Mit dem neuen Klimagesetz, das Deutschland bis 2045 klimaneutral machen soll, verschärft sich auch die Debatte, ob und wie damit das 1,5-Grad-Ziel des Pariser Klimavertrages eingehalten werden kann.
Allein schon wegen des Ziels Klimaneutralität nahm die Bundesregierung ein neues Element ins Klimaschutzgesetz auf – die natürlichen CO2-Senken. Ab 2045 sollen die Senken jährlich 40 Millionen Tonnen CO2 binden, um die letzten drei Prozent an Treibhausgasemissionen auszugleichen, die unter anderem aus Dünger oder Industrieprozessen stammen, erklärte Bundesumweltministerin Svenja Schulze (SPD) letzte Woche bei der Präsentation des neuen Klimagesetzes.
Ab jetzt müssten dazu Wälder und Moore "fit" gemacht werden, damit sie auf "naturverträgliche Weise" wieder mehr Kohlenstoff binden können, sagte die Ministerin. Diese Senken seien in den letzten Jahren immer kleiner geworden, drohten gar zu einer Kohlenstoffquelle zu werden, so Schulze. Da müsse jetzt eine Trendwende gelingen.
Unverzichtbar ist der massive Ausbau natürlicher Senken auch, um das Pariser Klimaziel noch zu erreichen, die Erderwärmung möglichst auf 1,5 Grad zu begrenzen. Das ergab eine Studie eines internationalen Forscherteams, die jetzt im Fachmagazin Environmental Research Letters erschien.
Natürlich sei der Energiesektor – durch Reduzierung der Nachfrage sowie Dekarbonisierung – der Schlüssel zum 1,5-Grad-Ziel, betonte Hauptautorin Lila Warszawski vom Potsdam-Institut für Klimafolgenforschung (PIK). "Aber wir können nicht auf die anderen Strategien verzichten. Die Landnutzung muss zu einer Netto-Kohlenstoffsenke werden, zum Beispiel durch Wiedervernässung von Mooren oder Aufforstung", sagte sie.

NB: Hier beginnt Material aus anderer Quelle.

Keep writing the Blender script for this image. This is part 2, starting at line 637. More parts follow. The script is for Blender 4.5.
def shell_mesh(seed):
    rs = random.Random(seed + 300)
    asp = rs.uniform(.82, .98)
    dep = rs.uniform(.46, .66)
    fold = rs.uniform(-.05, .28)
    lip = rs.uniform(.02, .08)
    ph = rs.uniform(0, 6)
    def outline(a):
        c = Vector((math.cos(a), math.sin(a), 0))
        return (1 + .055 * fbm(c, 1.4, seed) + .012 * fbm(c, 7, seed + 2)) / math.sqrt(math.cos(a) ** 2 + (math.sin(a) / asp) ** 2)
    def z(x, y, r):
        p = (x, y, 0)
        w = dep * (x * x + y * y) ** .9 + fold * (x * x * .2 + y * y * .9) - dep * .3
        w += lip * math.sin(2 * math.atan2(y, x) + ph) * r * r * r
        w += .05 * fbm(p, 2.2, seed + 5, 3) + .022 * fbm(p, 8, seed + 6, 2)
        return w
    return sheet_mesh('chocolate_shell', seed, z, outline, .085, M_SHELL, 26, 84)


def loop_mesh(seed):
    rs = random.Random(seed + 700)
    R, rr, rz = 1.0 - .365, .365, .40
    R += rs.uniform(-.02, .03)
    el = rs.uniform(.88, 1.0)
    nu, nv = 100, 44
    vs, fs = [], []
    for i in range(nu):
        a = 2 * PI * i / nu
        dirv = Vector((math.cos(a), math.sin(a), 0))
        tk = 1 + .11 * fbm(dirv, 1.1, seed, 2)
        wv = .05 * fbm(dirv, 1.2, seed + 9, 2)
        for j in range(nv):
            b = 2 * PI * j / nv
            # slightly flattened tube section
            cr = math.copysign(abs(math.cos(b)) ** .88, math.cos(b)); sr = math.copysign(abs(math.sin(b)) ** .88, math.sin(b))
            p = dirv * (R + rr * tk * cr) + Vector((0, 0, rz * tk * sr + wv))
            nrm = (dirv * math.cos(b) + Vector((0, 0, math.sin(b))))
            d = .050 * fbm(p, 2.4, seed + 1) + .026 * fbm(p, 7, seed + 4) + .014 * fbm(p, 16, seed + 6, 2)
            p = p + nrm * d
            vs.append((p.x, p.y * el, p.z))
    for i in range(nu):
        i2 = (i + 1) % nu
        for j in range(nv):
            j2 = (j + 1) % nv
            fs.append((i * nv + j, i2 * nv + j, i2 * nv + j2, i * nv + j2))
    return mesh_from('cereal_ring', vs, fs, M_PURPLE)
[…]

Des Weiteren müsse der Ausstoß des starken Treibhausgases Methan aus der Tierproduktion sowie aus Lecks bei der Öl- und Gasförderung reduziert werden. "Nahezu unverzichtbar" ist für Warszawski auch, CO2 aus der Atmosphäre zu entfernen und zum Beispiel unterirdisch zu speichern.
Für die Studie wertete das Forscherteam die mehr als 400 Emissions-Szenarien aus, die für den im Oktober 2018 erschienenen 1,5-Grad-Sonderbericht des Weltklimarates IPCC modelliert wurden. Davon seien etwa 50 als 1,5-Grad-Szenarien klassifiziert worden.
Das eine tun und das andere nicht lassen
Von diesen 50 Szenarien wiederum treffen nach Ansicht der Forscher aber nur etwa 20 auch realistische Annahmen zu den einzelnen Minderungsoptionen, so zum möglichen Umfang des Herausholens von CO2 aus der Atmosphäre oder zum Ausmaß der Aufforstung.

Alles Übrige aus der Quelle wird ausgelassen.